Ice Cream Sandwiches Used To Have A Way More Whimsical Name

Do you love eating sandwiches? When you think of your picks for the greatest sandwiches ever created, do any of the fillings include ice cream? We're guessing the answer is no for one simple reason – most people probably think of the beloved ice cream sandwich as a frozen treat, not a real sandwich that's made with bread instead of the chocolate wafers it's often associated with. Granted, Thrillist reports that ice cream sandwiches are also made with bread in different parts of the world. In Singapore, the ice cream is placed on a folded slice of colorful toast flavored with pandan. In the Philippines, scoops of ice cream are placed in a bread roll called pandesal.

But even using bread might not totally address the naming issue. As Atlas Obscura points out, the Singapore-style ice cream sandwich could look more like a taco to some people. Not resembling a traditional sandwich wouldn't be a new issue for the dessert. In the early days of its existence, it probably seemed even less like one.
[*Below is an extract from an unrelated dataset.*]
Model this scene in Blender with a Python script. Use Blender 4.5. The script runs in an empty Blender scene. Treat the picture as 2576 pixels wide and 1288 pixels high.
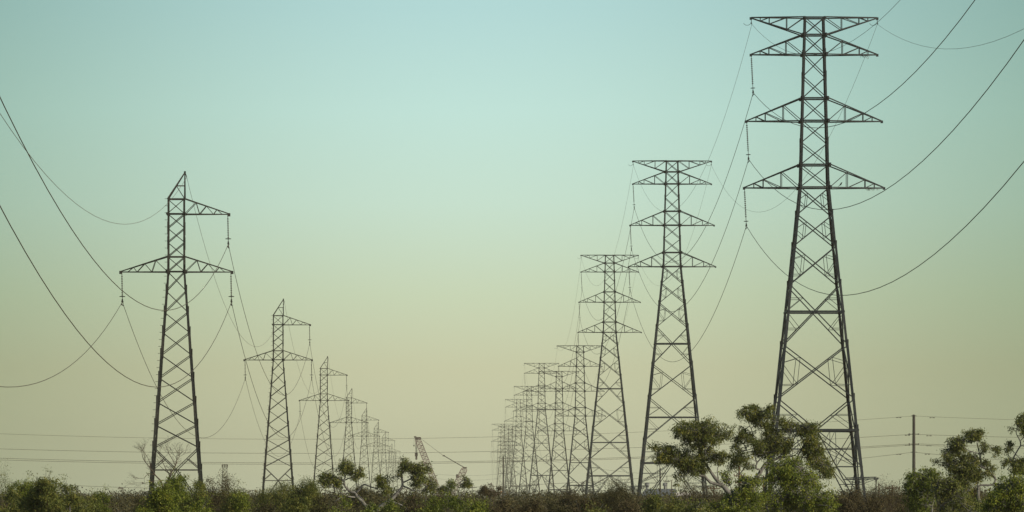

In fact, in the past, ice cream sandwiches used to have a different name that was much more whimsical and downright unusual.

Ice cream sandwiches used to be called hokey pokeys

There might be plenty of playful or unusual names a person could come up with for ice cream sandwiches. You might think of the Chipwich, which boasts that it's "the original ice cream cookie sandwich" (per The Original Chipwich). Or you could think of a name like the High Road Vanilla Melt, a combination of cream, salt, vanilla, butter, cinnamon, sugar, bread, and cheddar (via Culture Cheese Mag). But years ago the name didn't contain any kind of "wich" or even an association with melting.

Speaking with The Boston Globe, Jeri Quinzio, the author of, "Of Sugar and Snow: A History of Ice Cream Making," said the creamy treats were once called "hokey pokeys." The term referred to a brick-hard slice of ice cream between pieces of paper instead of wafers. Apparently, the name was inspired by something unusual that vendors in London's Whitechapel district used to call out: "Okey pokey."

However, the inventor of the ice cream sandwich is unknown. The treat was sold in New York's Bowery neighborhood in 1899. Originally, hokey pokeys were sold for a single penny, and today, we can go to the supermarket and get a few ice cream sandwiches for a few dollars. Times and prices change, just like the name of this frozen treat.